SolPhyLy est un projet de six ans qui a débuté au cours de la saison 2018-2019 et s’est terminé en septembre2024.

Les résultats obtenus illustrent :

  • la diversité des comportements tant de persistance dans le sol que de lixiviation ;
  • la qualité de l’analyse de sol en tant qu’indicateur d’usage d’une matière active et
  • la pertinence et la performance du dispositif dans l’évaluation des flux de matières actives vers les eaux souterraines.

 

Dans le sol, certaines matières actives sont très persistantes.  Il s’agit essentiellement de fongicides (y compris les SDHI). 

Des herbicides tels que l’aclonifen sont encore présents dans le sol plusieurs années après l’apport.  La clomazone présente également une rémanence importante dans le sol.

La plateforme expérimentale Sol Résidus de Gembloux Agro-Bio Tech a permis d’avoir un regard sur l’impact du mode de gestion (et plus particulièrement du travail du sol et de l’enfouissement ou exportation des pailles) sur le devenir des PPP dans le sol.  A ce stade, un léger impact du travail du sol est visible : un travail superficiel du sol (et non labour) présente des concentrations en PPP légèrement inférieures à la modalité « labour ».

 

Les lysimètres permettent d’évaluer les flux et concentrations de PPP et leurs éventuels métabolites vers les eaux souterraines.  Les observations étant réalisées à deux mètres de profondeur, ils servent d’outil d’aide à la décision pour l’utilisation des PPP (limitation d’un usage pluriannuel) et leur suivi dans les eaux souterraines.

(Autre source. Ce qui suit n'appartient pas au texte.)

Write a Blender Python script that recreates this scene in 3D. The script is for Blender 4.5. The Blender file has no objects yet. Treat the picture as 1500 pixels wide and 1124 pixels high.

Ainsi, dans l’eau, ce sont principalement des herbicides (et leurs métabolites) qui retiennent l’attention.  Le desphenyl chloridazon présente, même plus de 10 ans après un dernier traitement des concentrations de l’ordre de 10.000 ng.L-1.  Pour une application plus ‘récente’ (5 ans), la concentration moyenne annuelle observée au cours des dernières périodes de lixiviation est double.

Le métabolite du metazachlore (metazachlore ESA) présente des concentrations moyennes annuelles de 100 à 1000 ng.L-1 lorsque le dernier traitement date d’une quinzaine d’années.

Le métabolite du metolachlore (metolachlore ESA) présente des concentrations moyennes annuelles entre 2000 et 10.000 ng.L-1 lorsqu’il est appliqué tous les deux ans. En cas d’usage moins régulier, la concentration est de l’ordre de 500 ng.L-1.  Pour des usages anciens (une quinzaine d’années), les concentrations moyennes annuelles n’excèdent pas 100 ng.L-1.

Sporadiquement, de la bentazone, du bixafen, de la clothianidine, du difenoconazole, de l’éthofumesate, du flufenacet, de l’epoxiconazole, du fluopyram, du fluxapyroxad, du mecoprop et du metamitron ont été quantifiés dans des échantillons d’eau pour générer une concentration moyenne annuelle de l’ordre de 5 à 30 ng.L-1.

Pour le volet du suivi dans les eaux souterraines, parmi les 58 matières actives suivies dans le cadre de cette étude, 31 ne sont pas suivies dans les eaux souterraines dans le cadre du monitoring organisé par le SPW.  Parmi celles-ci, il apparaît, vu les concentrations observées aux exutoires des lysimètres, qu’il serait opportun d’inclure le bixafen et le fluxapyroxad dans le suivi qualitatif des eaux souterraines.

Enfin, le rapport d’étude pose les bases d’un référentiel du devenir dans le sol (évolution de la concentration au cours des semaines, mois, années qui suivent l’apport et lixiviation éventuelle) des 58 matières actives suivies.